Work to complete:
What is the number of lines in the data holding the word "this"? Give that number by itself.

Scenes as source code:
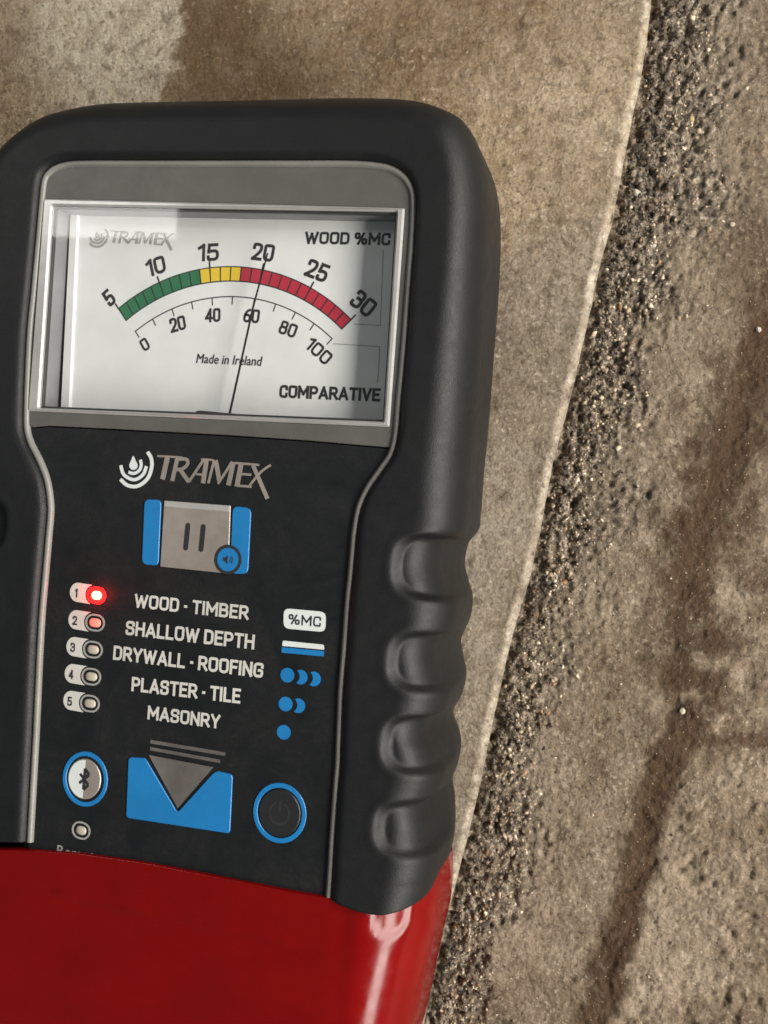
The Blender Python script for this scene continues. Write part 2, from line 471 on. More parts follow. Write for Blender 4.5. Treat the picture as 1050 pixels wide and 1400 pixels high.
# narrow sign lettering drawn with strokes: each glyph is (width, [(points, corner radius)])
_o = lambda x0, y0, x1, y1, q: ([((x0+x1)/2, y1), (x0, y1), (x0, y0), (x1, y0), (x1, y1), ((x0+x1)/2, y1)], q)
_st = ([(0, 0), (0, 1)], 0)
GLYPH = {
 'O': (.54, [_o(0, 0, .54, 1, .25)]), '0': (.54, [_o(0, 0, .54, 1, .27)]),
 'D': (.52, [_st, ([(0, 1), (.52, 1), (.52, 0), (0, 0)], .25)]),
 'C': (.50, [([(.50, .74), (.50, 1), (0, 1), (0, 0), (.50, 0), (.50, .26)], .24)]),
 'G': (.54, [([(.54, .76), (.54, 1), (0, 1), (0, 0), (.54, 0), (.54, .48), (.32, .48)], .22)]),
 'S': (.50, [([(.49, .78), (.49, 1), (0, 1), (0, .53), (.50, .53), (.50, 0), (0, 0), (0, .22)], .2)]),
 'B': (.52, [_st, ([(0, 1), (.48, 1), (.48, .53), (0, .53)], .2), ([(0, .53), (.52, .53), (.52, 0), (0, 0)], .2)]),
 'P': (.50, [_st, ([(0, 1), (.50, 1), (.50, .44), (0, .44)], .24)]),
 'R': (.52, [_st, ([(0, 1), (.50, 1), (.50, .46), (0, .46)], .24), ([(.26, .46), (.54, 0)], 0)]),
 'A': (.60, [([(0, 0), (.30, 1)], 0), ([(.30, 1), (.60, 0)], 0), ([(.12, .27), (.48, .27)], 0)]),
 'W': (.86, [([(0, 1), (.21, 0)], 0), ([(.21, 0), (.43, .9)], 0), ([(.43, .9), (.65, 0)], 0), ([(.65, 0), (.86, 1)], 0)]),
 'M': (.70, [_st, ([(0, 1), (.35, .32)], 0), ([(.35, .32), (.70, 1)], 0), ([(.70, 1), (.70, 0)], 0)]),
 'N': (.54, [_st, ([(0, 1), (.54, 0)], 0), ([(.54, 0), (.54, 1)], 0)]),
 'T': (.50, [([(0, 1), (.50, 1)], 0), ([(.25, 1), (.25, 0)], 0)]), 'I': (.02, [_st]), 'L': (.42, [_st, ([(0, 0), (.42, 0)], 0)]),
 'E': (.44, [_st, ([(0, 1), (.44, 1)], 0), ([(0, .52), (.38, .52)], 0), ([(0, 0), (.44, 0)], 0)]),
 'F': (.42, [_st, ([(0, 1), (.42, 1)], 0), ([(0, .5), (.36, .5)], 0)]), 'H': (.54, [_st, ([(.54, 0), (.54, 1)], 0), ([(0, .52), (.54, .52)], 0)]),
 'Y': (.54, [([(0, 1), (.27, .42)], 0), ([(.54, 1), (.27, .42)], 0), ([(.27, .42), (.27, 0)], 0)]), 'V': (.56, [([(0, 1), (.28, 0)], 0), ([(.28, 0), (.56, 1)], 0)]),
 '%': (.80, [_o(0, .56, .27, 1, .13), _o(.53, 0, .80, .44, .13), ([(.22, 0), (.58, 1)], 0)]),
 '1': (.24, [([(.24, 0), (.24, 1)], 0), ([(.24, 1), (0, .82)], 0)]),
 '2': (.52, [([(0, .76), (0, 1), (.50, 1), (.50, .58), (0, 0)], .22), ([(0, 0), (.52, 0)], 0)]),
 '3': (.50, [([(0, .82), (0, 1), (.48, 1), (.48, .54), (.18, .54)], .2), ([(.18, .54), (.50, .54), (.50, 0), (0, 0), (0, .2)], .2)]),
 '4': (.56, [([(.42, 0), (.42, 1)], 0), ([(.42, 1), (0, .26)], 0), ([(0, .26), (.56, .26)], 0)]),
 '5': (.50, [([(.46, 1), (.05, 1)], 0), ([(.05, 1), (.02, .52)], 0), ([(.02, .56), (.50, .60), (.50, 0), (0, 0), (0, .18)], .22)]),
 '6': (.52, [([(.44, 1), (.2, .9), (0, .5), (0, 0), (.52, 0), (.52, .56), (.04, .56)], .24)]),
 '8': (.52, [_o(.03, .54, .49, 1, .2), _o(0, 0, .52, .54, .2)]),
 '·': (.06, [([(.0, .46), (.06, .46)], 0)])}

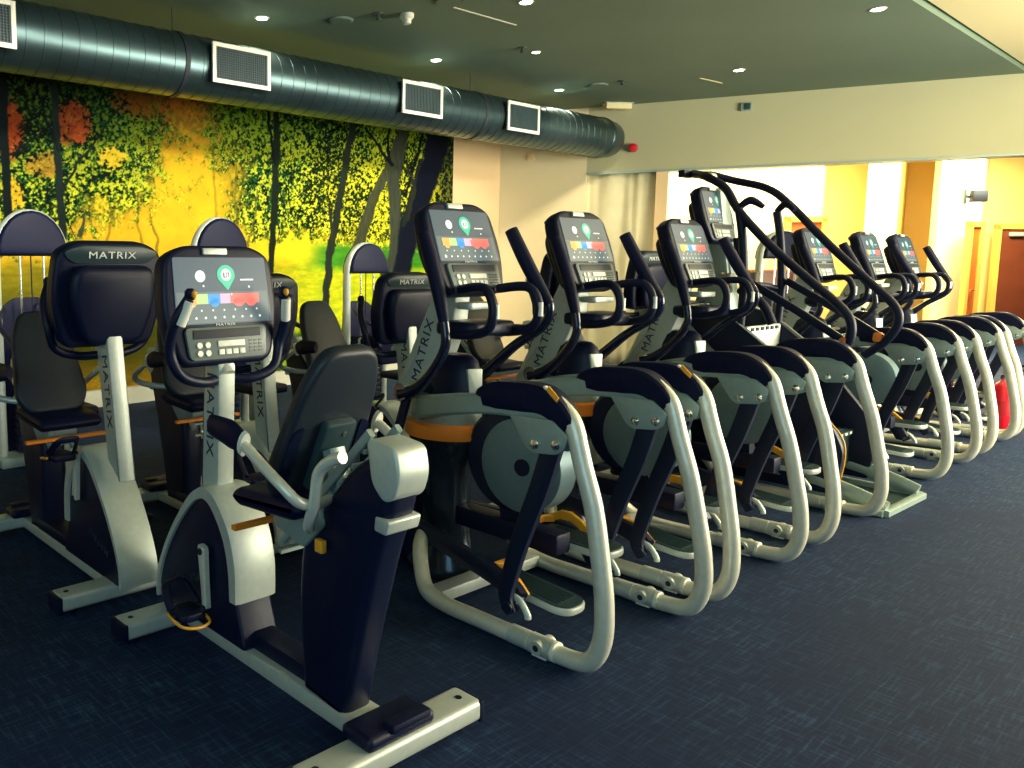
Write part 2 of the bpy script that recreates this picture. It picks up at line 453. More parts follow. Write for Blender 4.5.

Exercise response:
2